Exercise:
Copy verbatim the material from its first line to the line that holds "C = S.collection", including that line.

################

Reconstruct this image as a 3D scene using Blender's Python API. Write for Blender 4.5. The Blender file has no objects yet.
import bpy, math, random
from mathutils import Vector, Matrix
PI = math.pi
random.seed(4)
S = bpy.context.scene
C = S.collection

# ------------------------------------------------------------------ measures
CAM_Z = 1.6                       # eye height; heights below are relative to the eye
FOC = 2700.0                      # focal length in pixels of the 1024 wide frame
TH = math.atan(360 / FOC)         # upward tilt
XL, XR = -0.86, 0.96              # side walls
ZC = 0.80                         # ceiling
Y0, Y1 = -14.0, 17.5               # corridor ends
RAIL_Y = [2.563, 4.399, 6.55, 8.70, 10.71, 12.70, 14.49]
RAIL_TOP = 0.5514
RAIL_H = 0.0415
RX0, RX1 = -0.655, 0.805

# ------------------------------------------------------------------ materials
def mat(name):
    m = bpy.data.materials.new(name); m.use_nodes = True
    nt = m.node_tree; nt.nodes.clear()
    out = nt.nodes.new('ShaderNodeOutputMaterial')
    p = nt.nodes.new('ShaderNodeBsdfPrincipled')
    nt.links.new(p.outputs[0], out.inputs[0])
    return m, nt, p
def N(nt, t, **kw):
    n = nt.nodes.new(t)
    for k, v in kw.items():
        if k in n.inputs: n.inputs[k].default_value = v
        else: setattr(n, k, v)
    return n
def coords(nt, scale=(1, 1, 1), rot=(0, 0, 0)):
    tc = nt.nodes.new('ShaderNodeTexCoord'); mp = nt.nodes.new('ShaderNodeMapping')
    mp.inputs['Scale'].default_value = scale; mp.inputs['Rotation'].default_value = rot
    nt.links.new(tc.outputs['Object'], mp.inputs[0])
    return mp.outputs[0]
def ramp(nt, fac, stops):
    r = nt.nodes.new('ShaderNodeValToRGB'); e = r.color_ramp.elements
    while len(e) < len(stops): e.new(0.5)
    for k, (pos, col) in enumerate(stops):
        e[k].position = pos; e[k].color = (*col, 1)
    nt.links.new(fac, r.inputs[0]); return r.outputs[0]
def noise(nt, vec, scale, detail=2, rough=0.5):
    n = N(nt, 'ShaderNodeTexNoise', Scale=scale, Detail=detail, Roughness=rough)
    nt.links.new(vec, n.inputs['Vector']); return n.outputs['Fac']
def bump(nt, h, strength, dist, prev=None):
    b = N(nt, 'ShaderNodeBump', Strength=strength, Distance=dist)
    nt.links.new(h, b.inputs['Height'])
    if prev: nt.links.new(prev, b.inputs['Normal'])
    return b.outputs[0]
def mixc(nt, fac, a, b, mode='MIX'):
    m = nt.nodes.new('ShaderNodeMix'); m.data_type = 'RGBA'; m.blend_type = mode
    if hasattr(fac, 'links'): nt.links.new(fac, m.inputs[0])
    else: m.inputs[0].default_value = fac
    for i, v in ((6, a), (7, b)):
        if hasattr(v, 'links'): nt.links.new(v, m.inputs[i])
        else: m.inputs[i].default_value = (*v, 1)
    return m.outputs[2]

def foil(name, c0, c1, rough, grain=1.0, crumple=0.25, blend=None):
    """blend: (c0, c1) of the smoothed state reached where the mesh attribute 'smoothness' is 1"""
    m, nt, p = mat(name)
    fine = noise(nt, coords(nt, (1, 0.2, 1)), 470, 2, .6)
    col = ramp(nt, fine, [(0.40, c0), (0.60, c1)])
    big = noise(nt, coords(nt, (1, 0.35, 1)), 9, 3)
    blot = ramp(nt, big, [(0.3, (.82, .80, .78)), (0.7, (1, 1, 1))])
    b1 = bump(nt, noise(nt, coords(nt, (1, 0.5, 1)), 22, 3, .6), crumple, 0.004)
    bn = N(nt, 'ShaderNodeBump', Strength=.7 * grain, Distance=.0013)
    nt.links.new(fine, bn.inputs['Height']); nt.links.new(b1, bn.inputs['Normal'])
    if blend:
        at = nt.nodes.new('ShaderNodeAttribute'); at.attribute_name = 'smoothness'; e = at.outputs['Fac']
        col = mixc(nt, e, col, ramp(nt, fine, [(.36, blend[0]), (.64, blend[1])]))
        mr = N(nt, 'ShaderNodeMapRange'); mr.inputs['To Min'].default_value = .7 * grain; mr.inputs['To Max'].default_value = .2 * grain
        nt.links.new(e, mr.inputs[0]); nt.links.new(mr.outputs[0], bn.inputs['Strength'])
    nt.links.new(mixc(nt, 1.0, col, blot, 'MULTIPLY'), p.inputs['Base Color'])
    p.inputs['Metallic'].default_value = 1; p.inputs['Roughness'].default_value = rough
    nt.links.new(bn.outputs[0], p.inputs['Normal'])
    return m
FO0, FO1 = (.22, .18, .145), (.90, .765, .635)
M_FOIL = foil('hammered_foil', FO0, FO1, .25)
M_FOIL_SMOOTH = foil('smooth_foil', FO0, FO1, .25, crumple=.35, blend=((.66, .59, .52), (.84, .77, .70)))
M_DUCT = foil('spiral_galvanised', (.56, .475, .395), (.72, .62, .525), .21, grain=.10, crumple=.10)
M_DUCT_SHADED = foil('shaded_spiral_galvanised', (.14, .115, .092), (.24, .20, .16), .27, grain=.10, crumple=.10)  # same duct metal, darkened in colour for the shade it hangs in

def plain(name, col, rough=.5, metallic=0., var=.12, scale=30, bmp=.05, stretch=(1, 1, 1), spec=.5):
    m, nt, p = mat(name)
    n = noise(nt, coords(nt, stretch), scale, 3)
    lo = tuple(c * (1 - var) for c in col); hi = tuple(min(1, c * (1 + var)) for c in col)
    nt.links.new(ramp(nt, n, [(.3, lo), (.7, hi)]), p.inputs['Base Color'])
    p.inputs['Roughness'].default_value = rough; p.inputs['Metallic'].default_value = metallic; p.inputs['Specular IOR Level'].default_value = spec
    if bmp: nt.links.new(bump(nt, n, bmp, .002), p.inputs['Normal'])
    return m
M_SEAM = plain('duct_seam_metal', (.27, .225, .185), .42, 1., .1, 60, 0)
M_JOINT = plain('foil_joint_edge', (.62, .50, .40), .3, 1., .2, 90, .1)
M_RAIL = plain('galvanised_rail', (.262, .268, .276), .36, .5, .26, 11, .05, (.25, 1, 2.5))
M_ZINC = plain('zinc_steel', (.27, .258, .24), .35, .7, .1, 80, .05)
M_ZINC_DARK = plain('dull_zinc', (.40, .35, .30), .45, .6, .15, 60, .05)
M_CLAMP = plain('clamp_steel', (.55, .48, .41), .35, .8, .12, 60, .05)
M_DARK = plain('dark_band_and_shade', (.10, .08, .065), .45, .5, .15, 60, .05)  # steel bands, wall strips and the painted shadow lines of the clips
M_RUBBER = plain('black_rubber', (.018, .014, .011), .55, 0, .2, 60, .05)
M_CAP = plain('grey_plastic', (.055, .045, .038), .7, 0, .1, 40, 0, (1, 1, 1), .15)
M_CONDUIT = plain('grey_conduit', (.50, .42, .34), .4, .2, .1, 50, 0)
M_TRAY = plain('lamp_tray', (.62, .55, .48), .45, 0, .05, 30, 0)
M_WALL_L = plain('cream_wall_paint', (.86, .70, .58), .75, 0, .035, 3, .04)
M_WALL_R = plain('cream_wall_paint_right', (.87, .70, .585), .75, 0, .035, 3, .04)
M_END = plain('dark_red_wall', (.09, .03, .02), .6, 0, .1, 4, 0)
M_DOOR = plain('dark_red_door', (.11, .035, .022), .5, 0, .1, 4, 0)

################

Correct response:
Reconstruct this image as a 3D scene using Blender's Python API. Write for Blender 4.5. The Blender file has no objects yet.
import bpy, math, random
from mathutils import Vector, Matrix
PI = math.pi
random.seed(4)
S = bpy.context.scene
C = S.collection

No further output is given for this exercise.